HelpDesk

Michael McAleer answers your queries

Michael McAleer answers your queries

From D Carney:

I can't believe how complicated it is to buy a child seat. It's a crazy system. Surely the car firm's should standardise the issue.

The car industry has been lax on child safety. Even the ISOFIX standardised seating system doesn't mean that all seats fit all cars. Some makers don't even fit the system.

READ MORE

Our colleague Donal Byrne has written in Motors on the issue and referred recently to the fact that because of the different lay-out and design of seat belts and seats, four out of five of us are wrongly fitting child seats.

The most frightening statistic of all is that 77 per cent of children who died on Irish roads between 1996 and 2000 were not restrained by anything at all. In total 69 children - the equivalent of three primary school classes - died in that period.

Britain's Royal Society for the Prevention of Accidents points out that ISOFIX factory-fitted points are still not as common as they should be.

If they were, more child seats would be designed with appropriate matching points that would simply click into the points in the seats of the car.

Car firms can be slow to react to changing demands from motorists but customers should consider contacting the distributors of the car to pass on their views or criticisms, so that they might be passed on to the manufacturing team.

In the meantime, how do you ensure the child seat you buy is the right one?

Donal reckons that customers should go to a specialist shop which can fit the seat into the car for you.

If you can't find a shop with experienced personnel who will actually go out to your car with you and with a selection of seats, keep going until you do.

From Ann Graham, Clondalkin:

At a worldwide gathering of the Carden "clan" in Cheshire in 2002, one of the descendants arrived from Ireland with a "New Carden" car.

I think it was dated 1926 and retailed then for £100.00. The registration was PE 6048.

What I want to know is was it a one-off production or how many were made?

Who could afford to produce it and market it?

Where? I overheard that this particular car had been laid up since 1929 before being found and restored. It was beautiful. Any help would be appreciated.

Our resident motoring historian, Bob Montgomery, writes: "The Carden was one of the more unusual motors manufactured in the 1920s - a period which abounded in some strange notions of what a car should be and how it should look.

"The Carden Cyclecar of 1919 was initially a single-seater rear-engined single-cylinder car but then re-appeared as a two-seater with a two-stroke flat twin engine.

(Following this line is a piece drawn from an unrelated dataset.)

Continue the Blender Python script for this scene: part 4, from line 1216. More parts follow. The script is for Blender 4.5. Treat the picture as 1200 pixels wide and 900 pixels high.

In 1923, the company, now called New Carden, produced two- and four-seater open body versions.

"At £90 the New Carden was cheap and despite its peculiarities proved quite popular in the early 1920s at a time when those who could afford to motor were car-starved.

"The last New Carden was manufactured in 1925. Incidently, the designer, John Carden went on to better things and designed the half-tracked universal carrier which was to become famous as the Bren Gun Carrier in the second World War.

From Peter Keogh:

Anybody whom I know that has received penalty points, has been penalised because of speeding.

Yet there is a number of other offences at least as dangerous if not more so, that are supposed to be penalised. When driving at night I have seen many cars with deficient lights.

I have seen numerous parents driving with unstrapped kids jumping all over the car. Many drivers, including some driving big trucks, continue to use mobile telephones. My impression is that these offences require expensive Garda time to enforce and are thus largely ignored.

Speeding may also require Garda time but can be monitored by relatively inexpensive remote cameras. Cynicism suggests that the revenue collecting offences such as speeding are a priority at the expense of other offences.

Perhaps you may tell me that my impressions are wrong and that speeding is not the only offence generating penalty points.

In fairness to the authorities, speeding remains the main contributor to road deaths. However, the figures are stark when it comes to the number of drivers penalised for speeding compared to the other penalty point offences.

Of the 167,243 offences for which penalty points were incurred up to June 30th this year, 158,910 were for speeding, while only 7, 574 were for the non-wearing of seatbelts and only 70 for driving without insurance.

From Conall Lalor:

When selling your car privately, have you any tips for handling the payment? How best can you protect yourself from fraudulent payment?

Cash is king, but if you are selling off the likes of an Aston Martin DB9 - or even a 2000 Ford Focus - then perhaps a bank draft is the next best option.